CS 3330: Grading and other Policies

This page is for a prior offering of CS 3330. It is not up-to-date.

1 Find Grades

This course has its own gradebook page where feedback on labs and homeworks can be found. Quiz grades can be seen on the quiz page.

2 Grading Policy

Grading is one of the aspects of a course that instructors enjoy even less than students. Still, we are stuck with them, so here goes.
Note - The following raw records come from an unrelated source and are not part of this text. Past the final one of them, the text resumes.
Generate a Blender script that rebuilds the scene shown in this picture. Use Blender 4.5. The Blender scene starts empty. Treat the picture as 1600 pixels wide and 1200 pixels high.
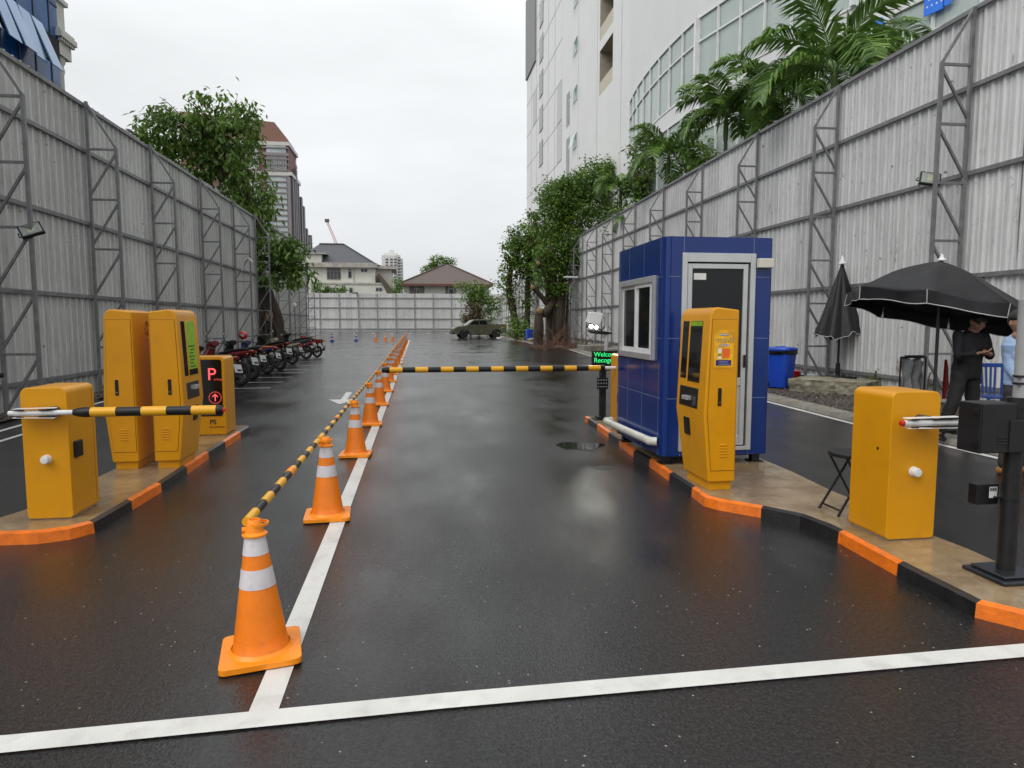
import bpy, bmesh, math, random
from mathutils import Vector, Matrix, Euler
R = math.radians
random.seed(7)
S = bpy.context.scene
C = S.collection
# ------------------------------------------------------------------ camera, sky, sun
FP = 1060.0; PITCH = math.atan(96/FP); YAW = R(8.05); HC = 1.55
cam = bpy.data.cameras.new('camera'); camo = bpy.data.objects.new('camera', cam); C.objects.link(camo)
cam.sensor_width = 36; cam.lens = 36*FP/1600; cam.clip_start = .05; cam.clip_end = 4000
camo.location = (0, 0, HC); camo.rotation_euler = (math.pi/2-PITCH, 0, -YAW)
S.camera = camo
S.render.resolution_x = 1024; S.render.resolution_y = 768
SUN_EL, SUN_AZ = R(48), R(238)
w = bpy.data.worlds.new('World'); S.world = w; w.use_nodes = True
nt = w.node_tree; N = nt.nodes; K = nt.links
bg = N['Background']; bg.inputs['Strength'].default_value = .1
sky = N.new('ShaderNodeTexSky'); sky.sky_type = 'NISHITA'; sky.sun_disc = False
sky.sun_elevation = SUN_EL; sky.sun_rotation = SUN_AZ; sky.air_density = 2; sky.dust_density = 4
hsv = N.new('ShaderNodeHueSaturation'); hsv.inputs['Saturation'].default_value = .12
K.new(sky.outputs[0], hsv.inputs['Color'])
tc = N.new('ShaderNodeTexCoord'); sx = N.new('ShaderNodeSeparateXYZ'); K.new(tc.outputs['Generated'], sx.inputs[0])
rz = N.new('ShaderNodeValToRGB'); K.new(sx.outputs[2], rz.inputs[0])
rz.color_ramp.elements[0].position = 0; rz.color_ramp.elements[0].color = (6.5, 6.75, 6.95, 1)
rz.color_ramp.elements[1].position = .6; rz.color_ramp.elements[1].color = (8.8, 9.0, 9.1, 1)
mp = N.new('ShaderNodeMapping'); mp.inputs['Scale'].default_value = (1.3, 1.3, 4); K.new(tc.outputs['Generated'], mp.inputs[0])
cn = N.new('ShaderNodeTexNoise'); cn.inputs['Scale'].default_value = 1.6; cn.inputs['Detail'].default_value = 5; cn.inputs['Roughness'].default_value = .5; K.new(mp.outputs[0], cn.inputs[0])
cr = N.new('ShaderNodeMapRange'); K.new(cn.outputs[0], cr.inputs[0]); cr.inputs[1].default_value = .3; cr.inputs[2].default_value = .7; cr.inputs[3].default_value = .86; cr.inputs[4].default_value = 1.08
mu = N.new('ShaderNodeVectorMath'); mu.operation = 'SCALE'; K.new(rz.outputs[0], mu.inputs[0]); K.new(cr.outputs[0], mu.inputs[3])
mx = N.new('ShaderNodeMix'); mx.data_type = 'RGBA'; mx.inputs[0].default_value = .88
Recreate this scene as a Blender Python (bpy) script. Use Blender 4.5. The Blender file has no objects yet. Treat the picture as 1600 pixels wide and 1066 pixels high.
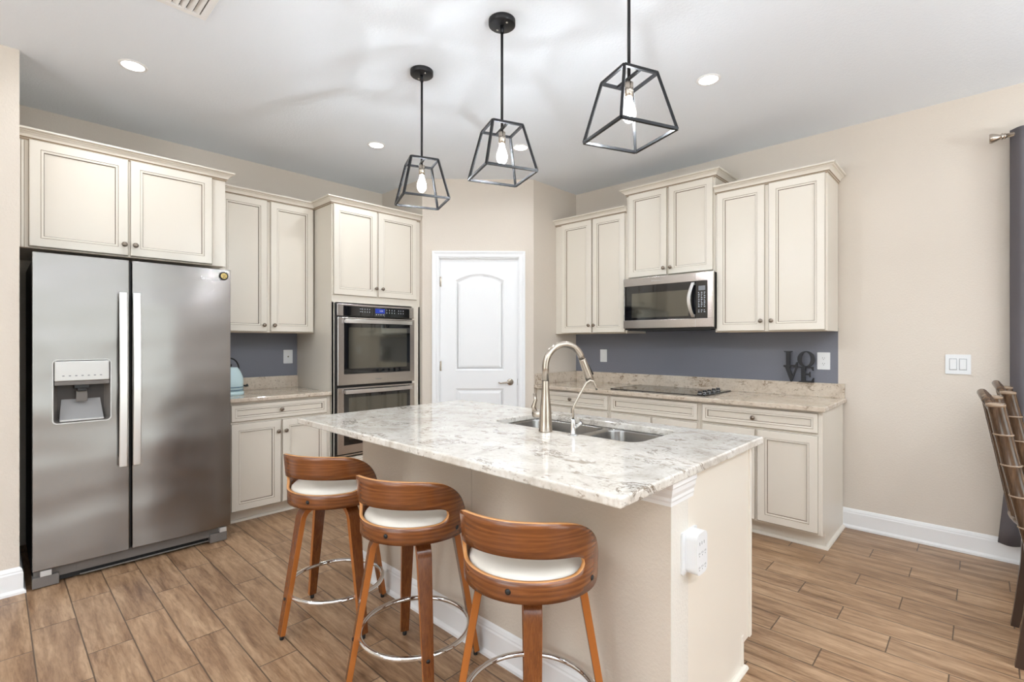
import bpy, bmesh, math, random
from mathutils import Vector, Matrix
PI = math.pi
random.seed(7)
S = bpy.context.scene
COL = S.collection

# ------------------------------------------------------------------ camera
YAW = 0.76
cd = bpy.data.cameras.new('camera')
cam = bpy.data.objects.new('camera', cd)
COL.objects.link(cam)
cam.location = (0, 0, 1.30)
cam.rotation_euler = (PI/2, 0, YAW - PI/2)
cd.sensor_width = 36
cd.lens = 773/1600*36
cd.shift_y = 1.4/1600
cd.clip_start = 0.05
S.camera = cam

# ------------------------------------------------------------------ colour management
S.view_settings.view_transform = 'Standard'
S.view_settings.look = 'None'
S.view_settings.gamma = 1
S.view_settings.exposure = 0.30
S.view_settings.use_curve_mapping = False

# ------------------------------------------------------------------ world: soft daylight outside the windows
W = bpy.data.worlds.new('world')
S.world = W
W.use_nodes = True
wn, wl = W.node_tree.nodes, W.node_tree.links
bgn = wn['Background']
tc = wn.new('ShaderNodeTexCoord')
sp = wn.new('ShaderNodeSeparateXYZ')
wl.new(tc.outputs['Generated'], sp.inputs[0])
cr = wn.new('ShaderNodeValToRGB')
wl.new(sp.outputs['Z'], cr.inputs[0])
e = cr.color_ramp.elements
e[0].position = 0.0; e[0].color = (0.22, 0.30, 0.16, 1)
e[1].position = 0.30; e[1].color = (0.85, 0.93, 1.0, 1)
m_ = e.new(0.06); m_.color = (0.55, 0.66, 0.55, 1)
wl.new(cr.outputs[0], bgn.inputs[0])
bgn.inputs[1].default_value = 1.6

BULB_E = 1350.0
DOWN_W = 3.5
FILL_W = 36.0
ROOM_W = 9.0
UP_W = 46.0

def area_light(name, loc, rot, sx, sy, power, color=(1, 1, 1), spread=PI):
    l = bpy.data.lights.new(name, 'AREA')
    l.shape = 'RECTANGLE'; l.size = sx; l.size_y = sy
    l.energy = power; l.color = color; l.spread = spread
    o = bpy.data.objects.new(name, l)
    o.location = loc; o.rotation_euler = rot
    COL.objects.link(o)
    return o
# daylight entering through the windows of the room behind the camera
area_light('window_daylight', (0.95, -4.25, 1.25), (PI/2, 0, 0), 2.9, 2.0, FILL_W, (0.86, 0.93, 1.0))
for ux, uy in ((-2.0, 1.3), (-0.6, -0.8), (0.9, -1.9), (2.9, -1.9)):   # added unseen area lights, aimed up to brighten the ceiling
    area_light('added_uplight', (ux, uy, 1.85), (PI, 0, 0), 0.45, 0.45, UP_W, (0.86, 0.93, 1.0))
area_light('window_daylight_side', (-2.85, 0.6, 1.35), (PI/2, 0, -PI/2), 2.4, 1.7, FILL_W*0.75, (0.86, 0.93, 1.0))

# ------------------------------------------------------------------ materials
def lin(c):
    return tuple(((v/255)/12.92 if v/255 <= 0.04045 else ((v/255+0.055)/1.055)**2.4) for v in c) + (1,)

def mat(name, rgb, rough=0.5, metal=0.0, **k):
    m = bpy.data.materials.new(name)
    m.use_nodes = True
    b = m.node_tree.nodes['Principled BSDF']
    b.inputs['Base Color'].default_value = lin(rgb)
    b.inputs['Roughness'].default_value = rough
    b.inputs['Metallic'].default_value = metal
    for kk, v in k.items():
        b.inputs[kk.replace('_', ' ')].default_value = v
    return m

def N(m, t, **k):
    n = m.node_tree.nodes.new(t)
    for a, v in k.items(): setattr(n, a, v)
    return n
def LK(m, a, b): m.node_tree.links.new(a, b)
def BS(m): return m.node_tree.nodes['Principled BSDF']

def coords(m, scale=(1, 1, 1), world=True, rot=(0, 0, 0)):
    mp = N(m, 'ShaderNodeMapping')
    mp.inputs['Scale'].default_value = scale
    mp.inputs['Rotation'].default_value = rot
    if world:
        g = N(m, 'ShaderNodeNewGeometry'); LK(m, g.outputs['Position'], mp.inputs[0])
    else:
        t = N(m, 'ShaderNodeTexCoord'); LK(m, t.outputs['Object'], mp.inputs[0])
    return mp.outputs[0]

def noise(m, vec, scale, detail=3, rough=0.5, dist=0.0):
    n = N(m, 'ShaderNodeTexNoise')
    LK(m, vec, n.inputs['Vector'])
    n.inputs['Scale'].default_value = scale
    n.inputs['Detail'].default_value = detail
    n.inputs['Roughness'].default_value = rough
    n.inputs['Distortion'].default_value = dist
    return n.outputs[0]

def ramp(m, fac, stops):
    r = N(m, 'ShaderNodeValToRGB')
    LK(m, fac, r.inputs[0])
    e = r.color_ramp.elements
    while len(e) < len(stops): e.new(0.5)
    for i, (p, c) in enumerate(stops):
        e[i].position = p
        e[i].color = lin(c) if max(c) > 1.0001 else (c[0], c[1], c[2], 1)
    return r.outputs[0]

def mix(m, fac, a, b, mode='MIX'):
    x = N(m, 'ShaderNodeMix', data_type='RGBA', blend_type=mode)
    if isinstance(fac, (int, float)): x.inputs[0].default_value = fac
    else: LK(m, fac, x.inputs[0])
    for i, v in ((6, a), (7, b)):
        if isinstance(v, tuple): x.inputs[i].default_value = v
        else: LK(m, v, x.inputs[i])
    return x.outputs[2]

def math_(m, op, a, b=None, c=None):
    n = N(m, 'ShaderNodeMath', operation=op)
    for i, v in enumerate((a, b, c)):
        if v is None: continue
        if isinstance(v, (int, float)): n.inputs[i].default_value = v
        else: LK(m, v, n.inputs[i])
    return n.outputs[0]

def bump(m, h, strength=0.2, dist=0.002):
    b = N(m, 'ShaderNodeBump')
    b.inputs['Strength'].default_value = strength
    b.inputs['Distance'].default_value = dist
    LK(m, h, b.inputs['Height'])
    LK(m, b.outputs[0], BS(m).inputs['Normal'])

def paint(name, rgb, rough=0.6, bs=0.25, scale=90, dist=0.0015):
    m = mat(name, rgb, rough)
    v = coords(m)
    n = noise(m, v, scale, 2, 0.6)
    bump(m, ramp(m, n, [(0.42, (0, 0, 0)), (0.62, (1, 1, 1))]), bs, dist)
    return m

M = {}
M['wall'] = paint('beige_wall_paint', (217, 206, 193), 0.55)
M['blue'] = paint('slate_blue_wall_paint', (118, 119, 129), 0.5)
M['ceil'] = paint('white_ceiling_paint', (236, 241, 247), 0.7, 0.22, 70, 0.002)
M['lit_end'] = paint('half_wall_end_lit_tone', (222, 216, 206), 0.5)  # half wall beige made lighter: bright light on its end put into the colour
M['halfwall'] = paint('beige_half_wall_paint', (214, 202, 187), 0.55)
M['white'] = mat('white_trim_paint', (238, 237, 236), 0.35)
M['doorwhite'] = mat('white_door_paint', (240, 240, 241), 0.35)
M['cream'] = mat('cream_cabinet_paint', (229, 221, 208), 0.34)
M['panel'] = mat('cream_cabinet_panel', (227, 218, 204), 0.30)
M['glaze'] = mat('brown_cabinet_glaze', (146, 124, 100), 0.45)
M['glaze_dark'] = mat('dark_cabinet_glaze', (114, 92, 70), 0.5)
M['nickel'] = mat('brushed_nickel', (186, 176, 164), 0.26, 1.0)
M['knob'] = mat('pewter_knob', (142, 130, 118), 0.28, 1.0)
M['chrome'] = mat('polished_chrome', (225, 225, 225), 0.06, 1.0)
M['blackmetal'] = mat('black_metal', (38, 38, 40), 0.4, 0.5)
M['black'] = mat('black_plastic', (18, 18, 19), 0.4)
M['blackglass'] = mat('black_glass', (14, 15, 19), 0.03, 0.0, Specular_IOR_Level=0.8)
M['windowglass'] = mat('smoked_oven_glass', (112, 110, 102), 0.06, 0.8)
M['display'] = mat('blue_display', (30, 50, 140), 0.2)
BS(M['display']).inputs['Emission Color'].default_value = (0.03, 0.08, 0.6, 1)
BS(M['display']).inputs['Emission Strength'].default_value = 0.22
M['lcd'] = mat('grey_display', (120, 124, 130), 0.2)
M['mark'] = mat('pale_key_print', (190, 196, 204), 0.5)
M['darkmark'] = mat('grey_print', (120, 120, 124), 0.5)
M['plastic'] = mat('white_plastic', (228, 228, 228), 0.3)
M['seam'] = mat('grey_plastic_seam', (176, 176, 178), 0.5)
M['slot'] = mat('dark_slot', (60, 58, 56), 0.6)
M['greyplastic'] = mat('grey_plastic_grille', (112, 106, 101), 0.45)
M['darkside'] = mat('dark_fridge_side', (58, 50, 46), 0.45)
M['silverplastic'] = mat('silver_plastic', (205, 203, 200), 0.35, 0.3)
M['letter'] = mat('black_sign_paint', (24, 24, 28), 0.45)
M['aqua'] = mat('pale_aqua_enamel', (203, 226, 230), 0.18)
M['navy'] = mat('blue_band', (52, 92, 122), 0.3)
M['gold'] = mat('gold_metal', (196, 172, 104), 0.45, 0.3)
M['chute'] = mat('grey_chute', (150, 148, 147), 0.35)
M['rubber'] = mat('black_rubber', (15, 15, 15), 0.6)
M['tie'] = mat('pale_seat_fabric', (205, 196, 180), 0.8)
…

Portion of course Percentage of Final Grade
Quizzes 10%
Exam 1 15%
Exam 2 15%
Final Exam 20%
Homework + Labs 40%

Your final grade is computed based on the percentage of points you have earned and is designed to match the GPA value of each letter. For some reason, that is not a linear scale: for example, A- − B+ = 0.4 grade points while B+ − B = 0.3 grade points. For some even more obscure reason, the most common grading scale I have seen is also not linear but differently spaced than the grade points. Following is a scale spaced like the grade point scale:

You get if you score Which is worth
A+ near the top 4.0
A ≥ 93% 4.0
A− ≥ 90% 3.7
B+ ≥ 86% 3.3
B ≥ 83% 3.0
B− ≥ 80% 2.7
C+ ≥ 76% 2.3
C ≥ 73% 2.0
C− ≥ 70% 1.7
D+ ≥ 66% 1.3
D ≥ 63% 1.0
D− ≥ 60% 0.7
F otherwise

We do not round grades. 92.99% is not ≥ 93% and is thus an A−, not an A.

We do not curve grades: if you all fail, you all fail; if you all ace, you all ace. However, rubrics for assignments are not linear: instead, we determine how well we expect a passing student to perform and assign a per-assignment rubric to match. This is common practice for homework in CS; it is less common for exams. Our exams might feel unusually difficult as a consequence.

Late homework submissions will receive a 10% penalty up to 48 hours late, and a 15% penalty up to 72 hours late, and will not be accepted past that time. Late quizzes will not be accepted, but approximately 10% of quiz scores (probably two quizzes) will be dropped. Late labs will usually not be accepted. Exams makeups will be handled case-by-case as needed.

3 Academic Honesty

We expect all homeworks and quizzes to be completed individually except for some homeworks which we explicitly allow to be done with partners. You may not share code or consult assignment solutions from previous semesters. You may not share quiz questions before the quiz deadline. You are encouraged, however, to discuss the assignments in general and provide advice to other students that does not amount to sharing code, pseudocode, or instructions that otherwise essentially solve the assignment. We may use automated tools to look for similarities between homework submissions that suggest excessive collaboration.

Labs may be done collaboratively, including sharing code. Your lab submissions should indicate who you worked with.

Quizzes are open-book and open-notes. Exams are closed-book, closed-notes, and administered in class time.

Your submissions for labs and homeworks should not make extensive use of code found online. Incidental use (utility code that does not solve a significant part of any of the objectives of the assignment) is okay, but must be clearly cited. If you are unsure whether something would qualify as incidental, please consult the course staff first.

If we believe you have cheated, we may apply an arbitrarily harsh grade penalty up to and including an F in the course. This penalty is independent of (and potentially in addition to) any findings of the University Honor System.